The festival itself was very crowded, but fun. The following day, my wife Judy had to go to a different Stony Brook (on Long Island, New York) for work. The kids and I met some friends at the Children’s Museum. It was not at all crowded, perhaps because of swine flu concerns. I imaged parents keeping their kids away from such public places, and taking them on a nice long “safe” drive in cars…

The big local news story concerns the Globe, but that deserves a post of its own…

Fun in Philly

April 26, 2009

Philadelphia fun this weekend has included a trip to the Museum of Art and a surprise.
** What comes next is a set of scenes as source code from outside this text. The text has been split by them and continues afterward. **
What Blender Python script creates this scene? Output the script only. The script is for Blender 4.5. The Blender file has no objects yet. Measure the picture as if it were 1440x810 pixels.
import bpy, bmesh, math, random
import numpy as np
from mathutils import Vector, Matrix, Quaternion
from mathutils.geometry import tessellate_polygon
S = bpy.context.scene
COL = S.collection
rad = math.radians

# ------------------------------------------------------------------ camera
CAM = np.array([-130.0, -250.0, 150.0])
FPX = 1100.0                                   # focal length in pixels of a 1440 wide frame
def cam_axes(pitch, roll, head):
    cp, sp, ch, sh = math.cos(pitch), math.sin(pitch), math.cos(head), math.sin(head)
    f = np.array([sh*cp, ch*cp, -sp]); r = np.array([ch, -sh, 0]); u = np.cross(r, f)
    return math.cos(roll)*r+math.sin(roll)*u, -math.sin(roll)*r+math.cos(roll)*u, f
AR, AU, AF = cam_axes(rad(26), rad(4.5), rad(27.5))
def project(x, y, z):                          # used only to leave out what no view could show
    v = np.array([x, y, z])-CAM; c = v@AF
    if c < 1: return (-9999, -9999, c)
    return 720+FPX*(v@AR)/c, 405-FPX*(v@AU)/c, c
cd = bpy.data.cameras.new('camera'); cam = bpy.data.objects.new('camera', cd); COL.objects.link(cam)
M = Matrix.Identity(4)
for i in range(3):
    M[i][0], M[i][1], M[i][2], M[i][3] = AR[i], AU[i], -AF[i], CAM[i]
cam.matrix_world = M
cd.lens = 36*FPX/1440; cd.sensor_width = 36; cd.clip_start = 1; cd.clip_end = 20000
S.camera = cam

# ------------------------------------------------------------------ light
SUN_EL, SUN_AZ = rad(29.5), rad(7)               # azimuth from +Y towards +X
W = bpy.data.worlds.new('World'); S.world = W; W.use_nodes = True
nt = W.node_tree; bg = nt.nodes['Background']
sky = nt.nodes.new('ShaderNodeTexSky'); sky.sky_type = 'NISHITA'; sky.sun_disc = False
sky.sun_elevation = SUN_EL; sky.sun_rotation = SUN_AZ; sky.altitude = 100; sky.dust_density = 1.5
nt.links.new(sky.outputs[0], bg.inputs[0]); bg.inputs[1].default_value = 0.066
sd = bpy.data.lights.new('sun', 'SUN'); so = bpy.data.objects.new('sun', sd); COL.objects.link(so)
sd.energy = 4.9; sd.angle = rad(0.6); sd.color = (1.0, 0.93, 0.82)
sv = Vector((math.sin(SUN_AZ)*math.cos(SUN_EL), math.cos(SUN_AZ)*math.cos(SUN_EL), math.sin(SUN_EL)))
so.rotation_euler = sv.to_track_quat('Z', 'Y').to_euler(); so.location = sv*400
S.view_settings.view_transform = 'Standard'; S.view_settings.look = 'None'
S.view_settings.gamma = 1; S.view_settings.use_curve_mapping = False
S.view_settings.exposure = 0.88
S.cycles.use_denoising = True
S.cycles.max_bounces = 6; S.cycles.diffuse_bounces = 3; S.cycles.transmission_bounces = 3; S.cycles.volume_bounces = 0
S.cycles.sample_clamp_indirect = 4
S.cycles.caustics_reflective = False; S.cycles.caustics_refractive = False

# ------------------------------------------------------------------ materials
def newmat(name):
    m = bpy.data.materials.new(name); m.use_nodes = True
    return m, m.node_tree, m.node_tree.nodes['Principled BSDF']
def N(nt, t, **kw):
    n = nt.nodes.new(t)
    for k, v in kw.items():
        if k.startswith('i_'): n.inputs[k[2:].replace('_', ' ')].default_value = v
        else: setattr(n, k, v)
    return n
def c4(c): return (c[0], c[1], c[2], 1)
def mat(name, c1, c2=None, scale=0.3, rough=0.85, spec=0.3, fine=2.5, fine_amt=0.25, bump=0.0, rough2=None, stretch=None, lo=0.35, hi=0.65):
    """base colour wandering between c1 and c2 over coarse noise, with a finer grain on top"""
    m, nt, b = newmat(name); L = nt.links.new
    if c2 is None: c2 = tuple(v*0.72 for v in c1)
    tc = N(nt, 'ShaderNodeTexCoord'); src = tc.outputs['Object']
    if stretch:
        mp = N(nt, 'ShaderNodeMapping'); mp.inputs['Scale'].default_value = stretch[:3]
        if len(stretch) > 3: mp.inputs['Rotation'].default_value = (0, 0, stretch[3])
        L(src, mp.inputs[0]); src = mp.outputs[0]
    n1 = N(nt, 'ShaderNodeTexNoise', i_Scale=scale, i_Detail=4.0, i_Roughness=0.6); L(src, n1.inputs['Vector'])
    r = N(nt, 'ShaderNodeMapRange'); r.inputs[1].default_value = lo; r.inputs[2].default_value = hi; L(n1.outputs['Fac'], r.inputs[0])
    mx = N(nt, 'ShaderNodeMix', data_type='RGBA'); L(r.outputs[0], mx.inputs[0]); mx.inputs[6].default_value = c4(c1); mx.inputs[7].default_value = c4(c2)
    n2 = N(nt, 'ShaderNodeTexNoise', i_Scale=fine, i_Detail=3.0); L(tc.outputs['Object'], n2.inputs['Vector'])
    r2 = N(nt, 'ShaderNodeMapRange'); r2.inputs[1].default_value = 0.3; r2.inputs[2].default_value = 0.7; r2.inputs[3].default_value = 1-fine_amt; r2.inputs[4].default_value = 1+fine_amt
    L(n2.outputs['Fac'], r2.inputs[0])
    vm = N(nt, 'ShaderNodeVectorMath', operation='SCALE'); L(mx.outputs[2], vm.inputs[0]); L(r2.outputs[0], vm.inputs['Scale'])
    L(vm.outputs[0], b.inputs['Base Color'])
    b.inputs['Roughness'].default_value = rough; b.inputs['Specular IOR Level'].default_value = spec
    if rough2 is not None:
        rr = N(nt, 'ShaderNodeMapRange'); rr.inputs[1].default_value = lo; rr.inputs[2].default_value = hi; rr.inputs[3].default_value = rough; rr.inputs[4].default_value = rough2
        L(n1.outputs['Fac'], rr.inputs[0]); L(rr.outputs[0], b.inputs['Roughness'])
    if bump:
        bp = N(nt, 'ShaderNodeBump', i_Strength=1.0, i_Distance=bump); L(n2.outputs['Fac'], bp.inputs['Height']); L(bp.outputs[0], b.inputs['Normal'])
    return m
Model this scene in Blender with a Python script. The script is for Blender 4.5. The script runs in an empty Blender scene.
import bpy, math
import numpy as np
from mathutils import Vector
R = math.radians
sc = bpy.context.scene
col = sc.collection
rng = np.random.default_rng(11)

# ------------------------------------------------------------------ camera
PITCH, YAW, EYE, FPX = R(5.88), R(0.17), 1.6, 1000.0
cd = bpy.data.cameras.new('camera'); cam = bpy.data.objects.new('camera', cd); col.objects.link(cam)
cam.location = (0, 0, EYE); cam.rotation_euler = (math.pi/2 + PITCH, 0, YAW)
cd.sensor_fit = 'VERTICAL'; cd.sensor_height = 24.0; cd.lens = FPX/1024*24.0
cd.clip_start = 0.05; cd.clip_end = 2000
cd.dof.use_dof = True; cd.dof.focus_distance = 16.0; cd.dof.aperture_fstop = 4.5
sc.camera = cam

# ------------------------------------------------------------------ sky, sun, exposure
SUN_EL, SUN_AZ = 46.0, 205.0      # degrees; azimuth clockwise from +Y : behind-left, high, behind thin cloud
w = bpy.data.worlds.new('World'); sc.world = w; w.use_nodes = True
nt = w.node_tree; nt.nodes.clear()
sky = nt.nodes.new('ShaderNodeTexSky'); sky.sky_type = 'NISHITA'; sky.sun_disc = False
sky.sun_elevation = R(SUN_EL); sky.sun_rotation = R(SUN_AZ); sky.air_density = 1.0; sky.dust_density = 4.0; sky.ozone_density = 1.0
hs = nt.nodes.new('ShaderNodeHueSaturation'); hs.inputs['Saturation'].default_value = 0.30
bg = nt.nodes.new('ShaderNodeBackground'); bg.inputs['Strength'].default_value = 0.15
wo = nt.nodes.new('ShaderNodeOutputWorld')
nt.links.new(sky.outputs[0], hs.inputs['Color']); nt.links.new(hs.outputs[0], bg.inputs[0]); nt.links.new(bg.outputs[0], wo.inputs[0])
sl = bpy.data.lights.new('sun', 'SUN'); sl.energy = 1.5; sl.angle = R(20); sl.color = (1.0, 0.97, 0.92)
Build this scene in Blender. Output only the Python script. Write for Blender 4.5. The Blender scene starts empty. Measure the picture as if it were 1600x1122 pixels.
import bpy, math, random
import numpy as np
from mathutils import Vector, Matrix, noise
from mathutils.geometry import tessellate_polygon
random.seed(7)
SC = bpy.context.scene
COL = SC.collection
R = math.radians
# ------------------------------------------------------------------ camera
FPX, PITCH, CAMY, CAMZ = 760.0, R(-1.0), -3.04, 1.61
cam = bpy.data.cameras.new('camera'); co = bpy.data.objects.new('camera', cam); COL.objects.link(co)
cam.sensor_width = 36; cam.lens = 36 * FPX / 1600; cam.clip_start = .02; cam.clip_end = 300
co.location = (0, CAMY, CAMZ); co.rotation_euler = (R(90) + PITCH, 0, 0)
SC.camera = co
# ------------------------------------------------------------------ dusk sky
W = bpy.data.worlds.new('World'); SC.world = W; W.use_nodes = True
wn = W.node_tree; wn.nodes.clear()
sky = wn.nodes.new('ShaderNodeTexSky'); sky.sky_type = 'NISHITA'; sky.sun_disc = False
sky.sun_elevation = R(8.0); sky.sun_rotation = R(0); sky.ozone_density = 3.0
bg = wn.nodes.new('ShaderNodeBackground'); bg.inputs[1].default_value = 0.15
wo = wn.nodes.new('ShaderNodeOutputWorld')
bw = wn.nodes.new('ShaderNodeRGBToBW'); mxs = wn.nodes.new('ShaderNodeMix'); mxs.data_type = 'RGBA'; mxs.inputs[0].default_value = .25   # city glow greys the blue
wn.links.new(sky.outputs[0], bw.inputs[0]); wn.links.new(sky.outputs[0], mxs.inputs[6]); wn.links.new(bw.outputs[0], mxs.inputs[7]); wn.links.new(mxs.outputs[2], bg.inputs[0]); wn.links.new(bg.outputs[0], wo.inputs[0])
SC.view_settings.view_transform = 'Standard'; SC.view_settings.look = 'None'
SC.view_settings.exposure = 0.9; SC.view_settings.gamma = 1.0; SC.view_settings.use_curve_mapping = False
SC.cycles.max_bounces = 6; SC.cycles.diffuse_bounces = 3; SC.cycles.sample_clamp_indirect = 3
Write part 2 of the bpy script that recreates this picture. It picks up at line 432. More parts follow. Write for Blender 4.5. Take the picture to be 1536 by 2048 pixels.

It has also included more heat and humidity than I’m happy to cope with in April, and the disappointment of not seeing the Cézanne exhibition to which I was so looking forward. We were at the museum in the morning, and the next entry time for which there were tickets available was 4pm.

But enter and enjoy the museum we did anyway. We went, not only to the main museum, but also to the Perelman Building. Some of the gallery space there is currently devoted to an exhibition of Henri Matisse and Modern Art on the French Riviera. The painting is by Dufy, and shows the Promenade des Anglais in Nice, along which I promenaded many times when I lived near there.

In the afternoon, we were fortunate enough to stumble across Philadelphia’s Magic Gardens, a much-mosaic’d house and courtyard. You can see my ***** review at Yelp.

The photo may look as though it’s left over from coverage of Salem at Halloween, but it’s actually scarier than that. It’s New York Times Co. chief executive Janet L. Robinson. Here’s a quote from the Globe article featuring the photo.

Company officials… singled out “significant losses at the New England Media Group” as a major factor in the Times Co.’s weak performance in three months ending March 31… While every segment of the company’s business was battered by the steep advertising decline in the first quarter, the New England group, dominated by the Globe, turned in the weakest performance. Advertising revenue tumbled 31.6 percent for the New England group.

That makes it sound as though the Globe is dragging down a media firm that would otherwise be buoyant. But the graphic that accompanies the corresponding article in the Herald gives more detail. The 31.6% decline is $55.7M. For NYTCo as a whole, the decline is $334.7M, or 27%.

Other numbers also point to the Globe being about a sixth of NYTCo, and doing slightly, but not massively, worse than the rest of the company. No wonder Universal Adam put it thusly: New Yorkers blame Boston for their problems.